Les usages familiaux et sociaux du baptême et du parrainage en France

le Lundi 29 Mars 2010 à l’Ined, salle Sauvy

Discutant : Paul-André Rosental (Sciences-Po et Ined)

Dans la France actuelle, où la place des Eglises et des rites religieux s’est pourtant largement réduite depuis quarante ans, les pratiques du parrainage perdurent. Environ 50% des enfants continuent d’être baptisés catholiquement. Et l’on assiste au développement du parrainage civil, en dehors du cercle restreint des militants libre-penseurs où il était longtemps resté cantonné. L’importance des usages sociaux et familiaux du parrainage, qui semble une évidence dans d’autres pays (Italie, Roumanie, Grèce notamment) est cependant une réalité sous-estimée. Elle ne l’est pas d’ailleurs que dans les travaux portant sur la société contemporaine. Dans le cadre de cet exposé, nous tenterons de retracer à grands traits l’histoire en France des usages sociaux du parrainage depuis la fin du Moyen-Age, en insistant sur la grande plasticité et flexibilité de ce lien. Nous dégagerons trois grandes périodes :

1) La fin du Moyen-Age et le XVIe siècle-jusqu’à l’application des réformes religieuses- sont marquées par la pluralité des pratiques à l’échelle locale, et par la diversité des usages sociaux, qui ne peuvent être rapportés à une stratégie de mobilisation dominante. Le clergé peine à imposer sa propre vision du parrainage à la société.
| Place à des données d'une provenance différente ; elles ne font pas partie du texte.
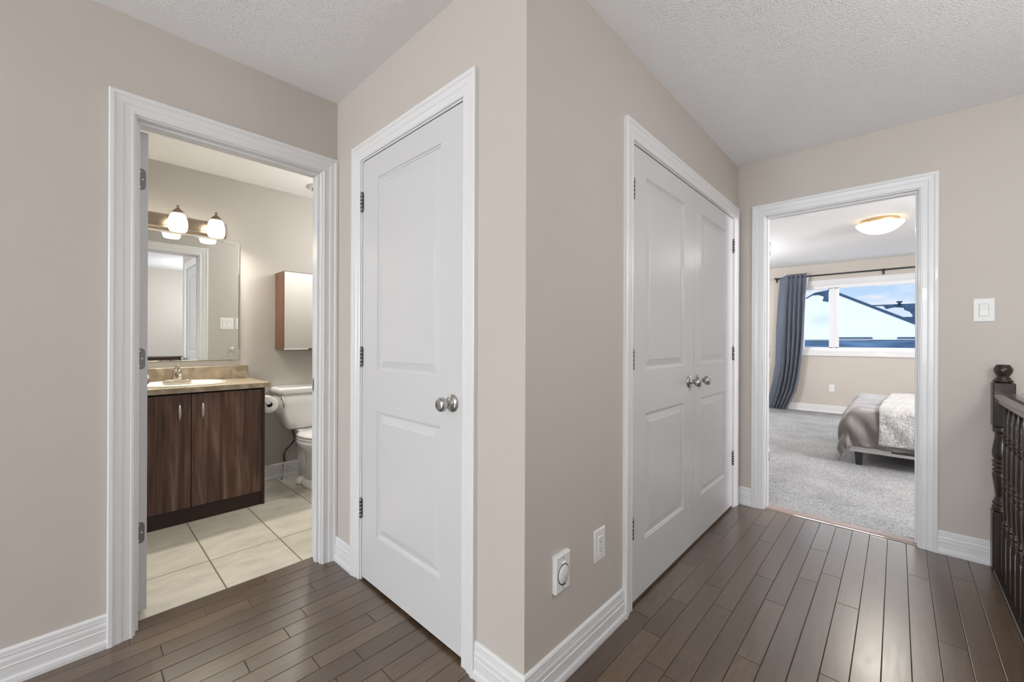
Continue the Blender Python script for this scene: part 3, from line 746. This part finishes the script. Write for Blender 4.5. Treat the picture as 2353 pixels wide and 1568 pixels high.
b.tube([(TXc - .228, 3.580, .705), (TXc - .227, 3.572, .690), (TXc - .222, 3.568, .655), (TXc - .218, 3.567, .632)], [.006, .007, .008, .009], 10)
b.build('flush_handle', 'chrome', toi)
def egg(w, l, z, yc, n=36, back=.8):
    """toilet-seat outline: rounded front (-y), blunter back"""
    return [(TXc + w * math.sin(t) * (1 - .06 * math.cos(t)), yc - l * math.cos(t) * (1 if math.cos(t) > 0 else back), z) for t in [2 * PI * k / n for k in range(n)]]
b = MB(); rings = [egg(.105, .16, .06, 3.44), egg(.100, .155, .16, 3.44), egg(.105, .17, .22, 3.42), egg(.122, .195, .285, 3.38), egg(.158, .235, .330, 3.365), egg(.186, .262, .368, 3.365), egg(.186, .262, .392, 3.365), egg(.172, .248, .398, 3.365)]
b.loft(rings)
rings = [egg(.118, .215, 0, 3.44, back=.95), egg(.120, .215, .018, 3.44, back=.95), egg(.112, .20, .045, 3.44, back=.95), egg(.098, .17, .075, 3.44, back=.95)]
b.loft(rings)
rings = [rrect(TXc, 3.64, .072, .085, .03, z) for z in (.02, .2)] + [rrect(TXc, 3.66, .075, .10, .03, .33), rrect(TXc, 3.65, .10, .11, .03, .39), rrect(TXc, 3.67, .11, .11, .03, .432)]
b.loft(rings); b.build('bowl', 'porcelain', toi)
b = MB(); b.loft([egg(.184, .258, .400, 3.365), egg(.188, .262, .406, 3.365), egg(.186, .260, .414, 3.365), egg(.178, .25, .418, 3.365)]); b.build('seat', 'porcelain', toi)
b = MB(); b.loft([egg(.180, .256, .420, 3.365), egg(.186, .262, .425, 3.365), egg(.184, .260, .433, 3.365), egg(.165, .240, .440, 3.365), egg(.08, .12, .445, 3.365)]); b.build('seat_lid', 'porcelain', toi)
for s_ in (-1, 1):
    b = MB(); b.lathe((TXc + s_ * .108, 3.55, .016), [(.030, -.01), (.031, .010), (.026, .030), (.016, .042), (.001, .045)], 'z', 16); b.build('bolt_cap', 'porcelain', toi)
# water supply
sup = thing('water_supply_line', (1.236, 3.775, 0), 'grey flexible hose with chrome valve rising from the tile to the toilet tank', 'water pipe')
b = MB(); b.lathe((1.214, 3.765, 0), [(.030, 0), (.030, .004), (.020, .008), (.0075, .010), (.0075, .085), (.011, .086), (.011, .125), (.008, .126), (.008, .150)], 'z', 18)
b.lathe((1.214, 3.765, .105), [(.006, 0), (.006, -.020), (.016, -.022), (.016, -.030), (.001, -.031)], 'y', 14); b.build('shutoff_valve', 'chrome', sup)
b = MB(); b.tube([(1.214, 3.765, .148), (1.212, 3.762, .18), (1.210, 3.757, .215), (1.222, 3.745, .25), (1.250, 3.73, .285), (1.276, 3.72, .32), (1.274, 3.715, .36), (1.266, 3.712, .40), (1.264, 3.712, .436)], .0085, 10); b.build('hose', 'rubber', sup)
b = MB(); b.lathe((1.264, 3.712, .410), [(.010, 0), (.016, .006), (.016, .020), (.013, .0245)], 'z', 8); b.build('coupling_nut', 'darkmetal', sup)
# paper holder and roll on the vanity side
tph = thing('toilet_paper_holder', (.936, 3.42, .70), 'chrome paper holder mounted on the side of the walnut vanity', 'paper holder')
b = MB(); b.lathe((.9355, 3.405, .700), [(.022, 0), (.022, .004), (.012, .008), (.007, .012), (.007, .030)], 'x', 18); b.build('wall_rose', 'chrome', tph)
b = MB(); b.tube([(.962, 3.405, .700), (.985, 3.405, .700), (1.000, 3.412, .700), (1.008, 3.43, .700), (1.008, 3.56, .700)], .0062, 10); b.build('arm', 'chrome', tph)
tpr = thing('toilet_paper_roll', (1.008, 3.49, .688), 'white toilet paper roll hanging on the chrome holder', 'toilet paper')
b = MB(); b.lathe((1.008, 3.445, .685), [(.021, 0), (.060, 0), (.062, .003), (.062, .097), (.060, .10), (.021, .10), (.021, 0)], 'y', 36, cap=False); b.build('paper', 'paper', tpr)
b = MB(); b.lathe((1.008, 3.446, .685), [(.0215, 0), (.0215, .098), (.0195, .098), (.0195, 0), (.0215, 0)], 'y', 24, cap=False); b.build('cardboard_core', 'cardboard', tpr)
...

2) Les réformes religieuses, aussi bien protestante que catholique, constituent une étape essentielle, soit en remettant en cause la parenté spirituelle voire la notion de parrainage, soit en cherchant à uniformiser les pratiques et à y effacer les dimensions profanes. Malgré des succès incontestables, on reste frappé par les résistances auxquelles firent face ces offensives des Eglises. L’époque moderne, en particulier le XVIIe siècle, continue d’être marquée par la prégnance des usages socio-relationnels, voire économique, du parrainage, ou plutôt du compérage, puisque le lien au filleul paraît secondaire par rapport à la relation qui s’établit entre les parents charnels et les parents spirituels du nouveau-né. Avec des nuances par rapport à d’autres pays, c’est à cette époque sans doute qu’en France la verticalisation des choix de parrainage est la plus nette et que l’institution apparaît comme un des supports privilégiés des rapports clientélaires dans la société.
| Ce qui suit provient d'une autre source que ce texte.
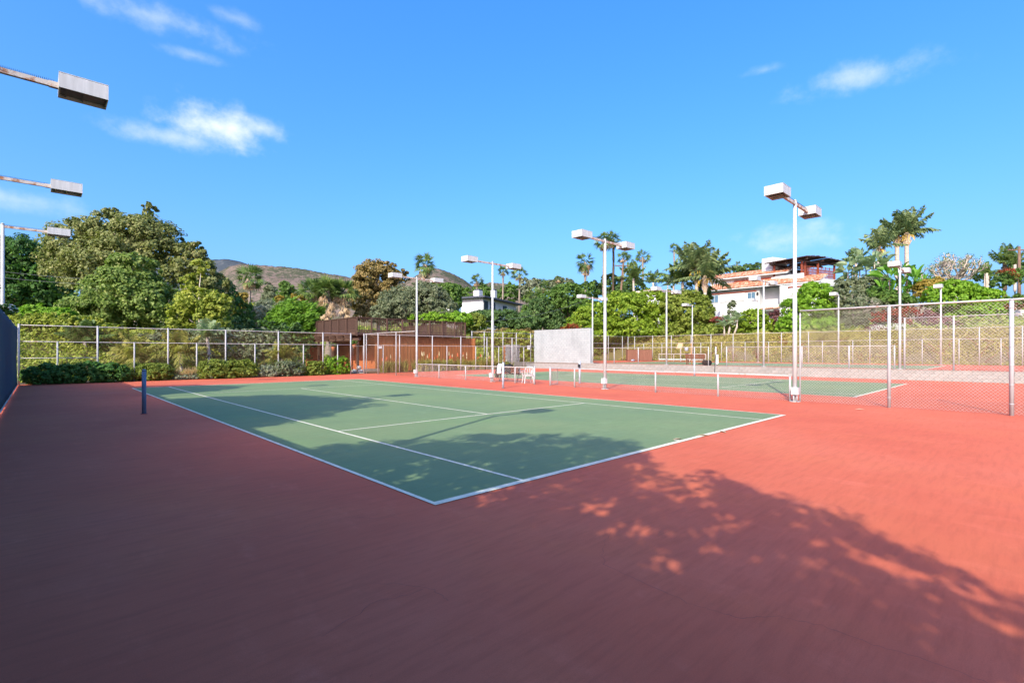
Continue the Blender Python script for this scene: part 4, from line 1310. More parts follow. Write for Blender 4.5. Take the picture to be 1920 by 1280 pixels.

3) Une transformation majeure se produit aux XVIIIe-XIXe siècles. On observe un double mouvement d’horizontalisation et surtout de familialisation des choix de parrainage. Ces évolutions s’inscrivent dans le processus de sécularisation de la société française, mais aussi dans un mouvement de renforcement de la place de la parenté au sein des relations sociales, qui est visible à travers d’autres indicateurs (témoins de mariage, mariage dans la consanguinité, etc.). La familialisation du parrainage, particulièrement nette dans les élites sociales, où « l’endogamie spirituelle » était traditionnellement plus forte, ne signifie pas ipso facto élimination des usages socio-relationnels du parrainage. Elle peut même participer des stratégies de renforcement des solidarités économiques et identitaires dans la parenté. Elle a en tout cas des conséquences sur les Eglises qui doivent entériner des évolutions rituelles contraires à leur offensive de l’époque des réformes.